Find each line with the word "scene" and say how many there are, nothing else.

■ Collected data

━━━

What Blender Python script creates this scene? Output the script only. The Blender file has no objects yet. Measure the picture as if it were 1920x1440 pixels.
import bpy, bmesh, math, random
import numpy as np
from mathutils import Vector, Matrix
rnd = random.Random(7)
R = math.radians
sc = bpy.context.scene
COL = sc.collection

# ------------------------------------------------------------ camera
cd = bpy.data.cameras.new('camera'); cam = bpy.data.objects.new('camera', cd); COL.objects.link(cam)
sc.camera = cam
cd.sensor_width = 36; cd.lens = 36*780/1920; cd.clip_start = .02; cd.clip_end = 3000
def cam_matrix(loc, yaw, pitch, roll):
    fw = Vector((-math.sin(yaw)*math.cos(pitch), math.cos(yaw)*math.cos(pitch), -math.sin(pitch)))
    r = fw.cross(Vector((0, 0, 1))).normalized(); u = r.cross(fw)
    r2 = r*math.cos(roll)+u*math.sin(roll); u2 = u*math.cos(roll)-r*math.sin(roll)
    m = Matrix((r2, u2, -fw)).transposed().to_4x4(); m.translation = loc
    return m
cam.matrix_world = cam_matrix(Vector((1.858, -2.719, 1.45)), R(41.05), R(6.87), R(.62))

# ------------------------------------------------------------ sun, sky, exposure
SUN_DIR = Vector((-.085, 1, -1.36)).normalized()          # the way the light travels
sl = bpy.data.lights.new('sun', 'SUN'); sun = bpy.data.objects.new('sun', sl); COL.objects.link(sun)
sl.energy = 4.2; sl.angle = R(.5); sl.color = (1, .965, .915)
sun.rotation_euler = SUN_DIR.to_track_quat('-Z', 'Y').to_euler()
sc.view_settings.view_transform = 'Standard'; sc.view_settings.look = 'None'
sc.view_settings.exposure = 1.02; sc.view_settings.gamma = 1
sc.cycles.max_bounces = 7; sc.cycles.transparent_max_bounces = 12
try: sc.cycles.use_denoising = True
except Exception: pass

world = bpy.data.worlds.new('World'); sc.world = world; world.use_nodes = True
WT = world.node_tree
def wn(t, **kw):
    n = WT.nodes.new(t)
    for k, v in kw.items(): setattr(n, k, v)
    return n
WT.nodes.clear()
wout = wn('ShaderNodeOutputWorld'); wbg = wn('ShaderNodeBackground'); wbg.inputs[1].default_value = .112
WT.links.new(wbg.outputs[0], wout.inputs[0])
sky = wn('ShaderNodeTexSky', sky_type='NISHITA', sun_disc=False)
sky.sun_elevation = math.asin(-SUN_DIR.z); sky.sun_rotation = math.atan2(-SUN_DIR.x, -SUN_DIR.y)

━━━

■ Solution to this problem
2